• Task details:
Everything in the listing should be restated word for word.
####
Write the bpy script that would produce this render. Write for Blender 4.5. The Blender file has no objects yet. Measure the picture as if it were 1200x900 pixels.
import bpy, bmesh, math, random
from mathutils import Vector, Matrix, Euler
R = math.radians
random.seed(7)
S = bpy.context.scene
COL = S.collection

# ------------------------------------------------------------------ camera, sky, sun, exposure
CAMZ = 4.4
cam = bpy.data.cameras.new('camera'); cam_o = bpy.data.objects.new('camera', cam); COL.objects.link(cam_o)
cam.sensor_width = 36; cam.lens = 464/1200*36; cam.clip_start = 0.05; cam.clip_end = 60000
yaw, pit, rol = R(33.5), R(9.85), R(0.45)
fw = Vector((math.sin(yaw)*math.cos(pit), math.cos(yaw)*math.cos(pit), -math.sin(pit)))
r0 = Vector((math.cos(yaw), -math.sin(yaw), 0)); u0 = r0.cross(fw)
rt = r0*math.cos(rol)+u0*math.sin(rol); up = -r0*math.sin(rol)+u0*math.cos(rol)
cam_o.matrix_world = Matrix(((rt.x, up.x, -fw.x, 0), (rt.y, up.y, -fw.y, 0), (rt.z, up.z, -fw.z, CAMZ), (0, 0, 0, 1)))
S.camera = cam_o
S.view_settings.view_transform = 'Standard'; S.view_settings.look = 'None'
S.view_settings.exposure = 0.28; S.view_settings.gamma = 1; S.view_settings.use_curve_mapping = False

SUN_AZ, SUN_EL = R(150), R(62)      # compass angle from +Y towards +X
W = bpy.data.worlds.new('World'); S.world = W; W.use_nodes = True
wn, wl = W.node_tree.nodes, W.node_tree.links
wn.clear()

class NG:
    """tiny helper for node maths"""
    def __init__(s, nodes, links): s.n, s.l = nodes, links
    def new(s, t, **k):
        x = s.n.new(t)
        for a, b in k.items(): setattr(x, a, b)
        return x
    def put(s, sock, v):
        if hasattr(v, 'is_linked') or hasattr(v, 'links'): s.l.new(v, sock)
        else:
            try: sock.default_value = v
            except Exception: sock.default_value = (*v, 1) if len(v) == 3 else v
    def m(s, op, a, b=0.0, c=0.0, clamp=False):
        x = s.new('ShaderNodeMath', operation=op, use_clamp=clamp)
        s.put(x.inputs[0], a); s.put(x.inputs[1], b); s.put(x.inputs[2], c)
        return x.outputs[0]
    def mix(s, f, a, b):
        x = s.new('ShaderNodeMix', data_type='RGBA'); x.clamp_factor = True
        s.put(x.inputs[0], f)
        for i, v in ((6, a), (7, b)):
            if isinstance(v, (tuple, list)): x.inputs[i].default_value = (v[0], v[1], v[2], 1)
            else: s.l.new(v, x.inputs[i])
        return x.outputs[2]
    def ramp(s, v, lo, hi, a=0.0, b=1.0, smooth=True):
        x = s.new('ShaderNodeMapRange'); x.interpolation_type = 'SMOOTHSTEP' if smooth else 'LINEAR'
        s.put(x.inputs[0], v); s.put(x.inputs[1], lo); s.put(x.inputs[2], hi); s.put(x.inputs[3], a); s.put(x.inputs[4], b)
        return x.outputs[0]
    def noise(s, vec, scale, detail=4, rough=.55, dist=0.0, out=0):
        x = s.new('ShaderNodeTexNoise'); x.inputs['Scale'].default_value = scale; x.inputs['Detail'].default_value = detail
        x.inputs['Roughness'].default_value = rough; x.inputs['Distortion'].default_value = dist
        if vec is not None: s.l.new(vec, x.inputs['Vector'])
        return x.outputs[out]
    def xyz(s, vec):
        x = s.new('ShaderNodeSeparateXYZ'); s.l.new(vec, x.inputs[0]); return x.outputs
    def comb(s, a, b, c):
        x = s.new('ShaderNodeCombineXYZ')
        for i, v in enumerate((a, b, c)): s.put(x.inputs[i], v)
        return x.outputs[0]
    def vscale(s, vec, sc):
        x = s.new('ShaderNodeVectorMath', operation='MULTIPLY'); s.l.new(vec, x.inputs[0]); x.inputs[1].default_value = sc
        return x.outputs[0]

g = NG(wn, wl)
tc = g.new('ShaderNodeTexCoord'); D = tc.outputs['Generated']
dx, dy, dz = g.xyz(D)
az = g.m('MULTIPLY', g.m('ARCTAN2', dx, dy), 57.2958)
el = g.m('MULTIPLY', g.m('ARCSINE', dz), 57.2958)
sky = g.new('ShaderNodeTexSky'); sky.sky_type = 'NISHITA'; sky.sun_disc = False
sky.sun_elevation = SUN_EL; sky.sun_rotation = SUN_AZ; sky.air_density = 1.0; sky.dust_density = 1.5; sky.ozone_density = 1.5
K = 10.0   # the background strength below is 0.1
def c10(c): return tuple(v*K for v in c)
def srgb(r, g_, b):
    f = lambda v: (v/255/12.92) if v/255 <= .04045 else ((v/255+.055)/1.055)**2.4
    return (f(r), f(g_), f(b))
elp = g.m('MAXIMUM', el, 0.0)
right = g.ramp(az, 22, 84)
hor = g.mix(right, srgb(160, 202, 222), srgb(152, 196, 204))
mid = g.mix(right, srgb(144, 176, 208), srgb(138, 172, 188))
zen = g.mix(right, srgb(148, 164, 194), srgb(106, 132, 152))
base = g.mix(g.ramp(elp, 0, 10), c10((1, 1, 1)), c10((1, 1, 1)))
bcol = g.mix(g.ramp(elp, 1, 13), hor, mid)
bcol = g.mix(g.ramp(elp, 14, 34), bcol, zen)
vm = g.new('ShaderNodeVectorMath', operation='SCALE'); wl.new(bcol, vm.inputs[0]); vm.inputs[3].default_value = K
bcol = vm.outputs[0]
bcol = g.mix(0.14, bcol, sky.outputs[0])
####
• Expected answer:
Write the bpy script that would produce this render. Write for Blender 4.5. The Blender file has no objects yet. Measure the picture as if it were 1200x900 pixels.
import bpy, bmesh, math, random
from mathutils import Vector, Matrix, Euler
R = math.radians
random.seed(7)
S = bpy.context.scene
COL = S.collection

# ------------------------------------------------------------------ camera, sky, sun, exposure
CAMZ = 4.4
cam = bpy.data.cameras.new('camera'); cam_o = bpy.data.objects.new('camera', cam); COL.objects.link(cam_o)
cam.sensor_width = 36; cam.lens = 464/1200*36; cam.clip_start = 0.05; cam.clip_end = 60000
yaw, pit, rol = R(33.5), R(9.85), R(0.45)
fw = Vector((math.sin(yaw)*math.cos(pit), math.cos(yaw)*math.cos(pit), -math.sin(pit)))
r0 = Vector((math.cos(yaw), -math.sin(yaw), 0)); u0 = r0.cross(fw)
rt = r0*math.cos(rol)+u0*math.sin(rol); up = -r0*math.sin(rol)+u0*math.cos(rol)
cam_o.matrix_world = Matrix(((rt.x, up.x, -fw.x, 0), (rt.y, up.y, -fw.y, 0), (rt.z, up.z, -fw.z, CAMZ), (0, 0, 0, 1)))
S.camera = cam_o
S.view_settings.view_transform = 'Standard'; S.view_settings.look = 'None'
S.view_settings.exposure = 0.28; S.view_settings.gamma = 1; S.view_settings.use_curve_mapping = False

SUN_AZ, SUN_EL = R(150), R(62)      # compass angle from +Y towards +X
W = bpy.data.worlds.new('World'); S.world = W; W.use_nodes = True
wn, wl = W.node_tree.nodes, W.node_tree.links
wn.clear()

class NG:
    """tiny helper for node maths"""
    def __init__(s, nodes, links): s.n, s.l = nodes, links
    def new(s, t, **k):
        x = s.n.new(t)
        for a, b in k.items(): setattr(x, a, b)
        return x
    def put(s, sock, v):
        if hasattr(v, 'is_linked') or hasattr(v, 'links'): s.l.new(v, sock)
        else:
            try: sock.default_value = v
            except Exception: sock.default_value = (*v, 1) if len(v) == 3 else v
    def m(s, op, a, b=0.0, c=0.0, clamp=False):
        x = s.new('ShaderNodeMath', operation=op, use_clamp=clamp)
        s.put(x.inputs[0], a); s.put(x.inputs[1], b); s.put(x.inputs[2], c)
        return x.outputs[0]
    def mix(s, f, a, b):
        x = s.new('ShaderNodeMix', data_type='RGBA'); x.clamp_factor = True
        s.put(x.inputs[0], f)
        for i, v in ((6, a), (7, b)):
            if isinstance(v, (tuple, list)): x.inputs[i].default_value = (v[0], v[1], v[2], 1)
            else: s.l.new(v, x.inputs[i])
        return x.outputs[2]
    def ramp(s, v, lo, hi, a=0.0, b=1.0, smooth=True):
        x = s.new('ShaderNodeMapRange'); x.interpolation_type = 'SMOOTHSTEP' if smooth else 'LINEAR'
        s.put(x.inputs[0], v); s.put(x.inputs[1], lo); s.put(x.inputs[2], hi); s.put(x.inputs[3], a); s.put(x.inputs[4], b)
        return x.outputs[0]
    def noise(s, vec, scale, detail=4, rough=.55, dist=0.0, out=0):
        x = s.new('ShaderNodeTexNoise'); x.inputs['Scale'].default_value = scale; x.inputs['Detail'].default_value = detail
        x.inputs['Roughness'].default_value = rough; x.inputs['Distortion'].default_value = dist
        if vec is not None: s.l.new(vec, x.inputs['Vector'])
        return x.outputs[out]
    def xyz(s, vec):
        x = s.new('ShaderNodeSeparateXYZ'); s.l.new(vec, x.inputs[0]); return x.outputs
    def comb(s, a, b, c):
        x = s.new('ShaderNodeCombineXYZ')
        for i, v in enumerate((a, b, c)): s.put(x.inputs[i], v)
        return x.outputs[0]
    def vscale(s, vec, sc):
        x = s.new('ShaderNodeVectorMath', operation='MULTIPLY'); s.l.new(vec, x.inputs[0]); x.inputs[1].default_value = sc
        return x.outputs[0]

g = NG(wn, wl)
tc = g.new('ShaderNodeTexCoord'); D = tc.outputs['Generated']
dx, dy, dz = g.xyz(D)
az = g.m('MULTIPLY', g.m('ARCTAN2', dx, dy), 57.2958)
el = g.m('MULTIPLY', g.m('ARCSINE', dz), 57.2958)
sky = g.new('ShaderNodeTexSky'); sky.sky_type = 'NISHITA'; sky.sun_disc = False
sky.sun_elevation = SUN_EL; sky.sun_rotation = SUN_AZ; sky.air_density = 1.0; sky.dust_density = 1.5; sky.ozone_density = 1.5
K = 10.0   # the background strength below is 0.1
def c10(c): return tuple(v*K for v in c)
def srgb(r, g_, b):
    f = lambda v: (v/255/12.92) if v/255 <= .04045 else ((v/255+.055)/1.055)**2.4
    return (f(r), f(g_), f(b))
elp = g.m('MAXIMUM', el, 0.0)
right = g.ramp(az, 22, 84)
hor = g.mix(right, srgb(160, 202, 222), srgb(152, 196, 204))
mid = g.mix(right, srgb(144, 176, 208), srgb(138, 172, 188))
zen = g.mix(right, srgb(148, 164, 194), srgb(106, 132, 152))
base = g.mix(g.ramp(elp, 0, 10), c10((1, 1, 1)), c10((1, 1, 1)))
bcol = g.mix(g.ramp(elp, 1, 13), hor, mid)
bcol = g.mix(g.ramp(elp, 14, 34), bcol, zen)
vm = g.new('ShaderNodeVectorMath', operation='SCALE'); wl.new(bcol, vm.inputs[0]); vm.inputs[3].default_value = K
bcol = vm.outputs[0]
bcol = g.mix(0.14, bcol, sky.outputs[0])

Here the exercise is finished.